Once students are comfortable with examining the excerpt through the lens of critical questions, they are ready to move on to a group-centered project: auditing the existing district curriculum. In this multi-day project, students will assess the scope, accuracy, inclusivity, and complexity of the district’s existing environmental literature texts. The teacher will distribute excerpts from the district curriculum’s suggested texts; if the district does not have an environmental writing unit, many sample syllabi are available online. A typical sampling of suggested environmental literature often includes:
- Walden, Henry David Thoreau
- Nature, Ralph Waldo Emerson
- Leaves of Grass, Walt Whitman
- On the Origin of Species, Charles Darwin
- Silent Spring, Rachel Carson
- The Call of the Wild, Jack London
- Into the Wild, Jon Krakauer
- Selected poems by Emily Dickinson, Robert Frost, William Wordsworth, John Keats
In their groups, students will work to annotate and critique 2-3 text excerpts, using the critical questions modeled as a whole group to assess their provided texts. If desired, teachers may also provide a scorecard adapted from or similar to the Midwest and Plains Equity Assistance Center’s tool, “Assessing Bias in Standards and Curricular Models. (10)”
Once students have thoroughly critiqued and annotated their findings within their groups, they will share their annotations and conclusions with the rest of their class. Students listening should take notes as their classmates present, and, before class ends, should complete an individual journal or quickwrite in which they capture their feelings surrounding their classmates’ findings and their impressions of the provided curriculum.

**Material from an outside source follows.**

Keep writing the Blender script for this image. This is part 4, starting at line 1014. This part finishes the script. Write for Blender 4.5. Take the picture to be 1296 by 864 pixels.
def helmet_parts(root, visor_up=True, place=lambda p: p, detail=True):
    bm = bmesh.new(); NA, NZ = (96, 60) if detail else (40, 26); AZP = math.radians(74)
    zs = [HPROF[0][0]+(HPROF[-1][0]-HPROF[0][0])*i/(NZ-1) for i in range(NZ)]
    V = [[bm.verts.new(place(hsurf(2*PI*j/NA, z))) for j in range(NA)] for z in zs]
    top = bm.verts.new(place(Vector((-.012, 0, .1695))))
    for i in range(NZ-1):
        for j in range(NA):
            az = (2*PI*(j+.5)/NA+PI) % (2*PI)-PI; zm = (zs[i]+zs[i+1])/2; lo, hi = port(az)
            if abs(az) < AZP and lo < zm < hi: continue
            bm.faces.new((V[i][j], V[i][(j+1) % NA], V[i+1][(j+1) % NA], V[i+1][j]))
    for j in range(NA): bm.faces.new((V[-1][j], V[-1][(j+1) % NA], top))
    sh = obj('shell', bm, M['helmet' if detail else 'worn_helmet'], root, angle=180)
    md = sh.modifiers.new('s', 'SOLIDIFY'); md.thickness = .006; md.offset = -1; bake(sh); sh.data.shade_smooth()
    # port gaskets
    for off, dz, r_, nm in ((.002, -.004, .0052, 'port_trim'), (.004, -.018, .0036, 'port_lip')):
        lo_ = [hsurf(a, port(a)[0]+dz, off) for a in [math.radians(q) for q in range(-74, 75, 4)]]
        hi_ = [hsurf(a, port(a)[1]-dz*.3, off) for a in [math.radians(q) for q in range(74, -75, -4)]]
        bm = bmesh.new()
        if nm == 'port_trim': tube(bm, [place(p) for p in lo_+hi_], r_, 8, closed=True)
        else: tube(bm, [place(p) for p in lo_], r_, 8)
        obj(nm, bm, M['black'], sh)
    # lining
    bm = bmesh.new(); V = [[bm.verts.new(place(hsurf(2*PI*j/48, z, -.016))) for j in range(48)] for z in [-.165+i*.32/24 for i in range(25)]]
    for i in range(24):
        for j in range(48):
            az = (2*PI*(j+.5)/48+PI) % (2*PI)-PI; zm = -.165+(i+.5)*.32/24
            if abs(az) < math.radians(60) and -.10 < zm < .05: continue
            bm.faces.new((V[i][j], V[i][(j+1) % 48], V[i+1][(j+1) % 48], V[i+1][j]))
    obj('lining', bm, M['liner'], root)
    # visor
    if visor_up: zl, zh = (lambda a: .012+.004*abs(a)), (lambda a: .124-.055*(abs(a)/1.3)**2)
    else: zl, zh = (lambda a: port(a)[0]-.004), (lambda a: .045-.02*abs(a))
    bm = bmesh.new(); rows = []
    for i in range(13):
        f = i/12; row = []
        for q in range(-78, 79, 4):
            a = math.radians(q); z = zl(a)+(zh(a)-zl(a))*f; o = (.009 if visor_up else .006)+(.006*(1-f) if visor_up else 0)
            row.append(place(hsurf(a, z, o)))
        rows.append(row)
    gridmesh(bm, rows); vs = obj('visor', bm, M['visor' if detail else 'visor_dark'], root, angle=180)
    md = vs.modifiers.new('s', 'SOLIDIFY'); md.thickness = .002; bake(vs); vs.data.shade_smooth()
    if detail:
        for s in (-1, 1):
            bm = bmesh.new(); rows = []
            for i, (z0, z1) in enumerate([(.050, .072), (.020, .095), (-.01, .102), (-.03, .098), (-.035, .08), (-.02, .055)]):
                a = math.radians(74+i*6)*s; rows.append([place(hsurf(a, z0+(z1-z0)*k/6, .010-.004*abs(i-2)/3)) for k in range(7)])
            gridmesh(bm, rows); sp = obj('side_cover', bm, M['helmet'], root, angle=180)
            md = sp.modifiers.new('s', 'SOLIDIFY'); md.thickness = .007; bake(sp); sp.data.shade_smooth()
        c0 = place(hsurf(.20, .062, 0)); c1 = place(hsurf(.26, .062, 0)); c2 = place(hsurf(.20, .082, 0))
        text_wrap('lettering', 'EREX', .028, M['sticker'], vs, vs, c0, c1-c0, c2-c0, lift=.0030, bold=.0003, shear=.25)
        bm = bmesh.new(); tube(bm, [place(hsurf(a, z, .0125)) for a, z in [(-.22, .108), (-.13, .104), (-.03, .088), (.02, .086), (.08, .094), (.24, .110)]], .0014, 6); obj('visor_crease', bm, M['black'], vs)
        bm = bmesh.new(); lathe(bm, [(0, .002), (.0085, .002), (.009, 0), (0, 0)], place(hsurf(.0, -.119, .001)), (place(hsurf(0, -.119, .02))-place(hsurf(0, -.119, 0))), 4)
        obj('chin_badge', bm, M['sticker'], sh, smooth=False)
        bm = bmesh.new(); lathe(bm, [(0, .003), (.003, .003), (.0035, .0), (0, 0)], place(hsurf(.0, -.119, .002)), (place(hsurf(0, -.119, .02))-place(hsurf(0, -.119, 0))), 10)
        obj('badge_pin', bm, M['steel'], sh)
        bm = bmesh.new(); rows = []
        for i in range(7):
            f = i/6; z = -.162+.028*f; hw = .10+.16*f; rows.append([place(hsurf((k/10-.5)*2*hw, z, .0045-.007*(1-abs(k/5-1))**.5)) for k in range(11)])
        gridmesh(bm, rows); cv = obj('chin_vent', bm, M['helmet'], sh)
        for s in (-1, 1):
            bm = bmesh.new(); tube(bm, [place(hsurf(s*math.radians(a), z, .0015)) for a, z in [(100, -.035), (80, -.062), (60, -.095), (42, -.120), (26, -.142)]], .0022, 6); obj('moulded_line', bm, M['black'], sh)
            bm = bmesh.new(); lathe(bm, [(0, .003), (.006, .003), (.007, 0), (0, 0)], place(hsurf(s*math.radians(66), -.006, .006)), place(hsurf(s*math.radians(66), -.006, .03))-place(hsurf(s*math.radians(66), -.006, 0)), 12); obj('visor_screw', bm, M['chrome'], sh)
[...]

In the following days, students will work as a class to draft and send a letter to their district curriculum office voicing their opinions surrounding the existing curriculum. The letter should be a collaborative and student-centered effort, with students taking charge of the drafting, revising, and editing process. The final copy should be sent, along with the original group annotations, to the district curriculum office, and should request a response or address to the questions and criticisms raised.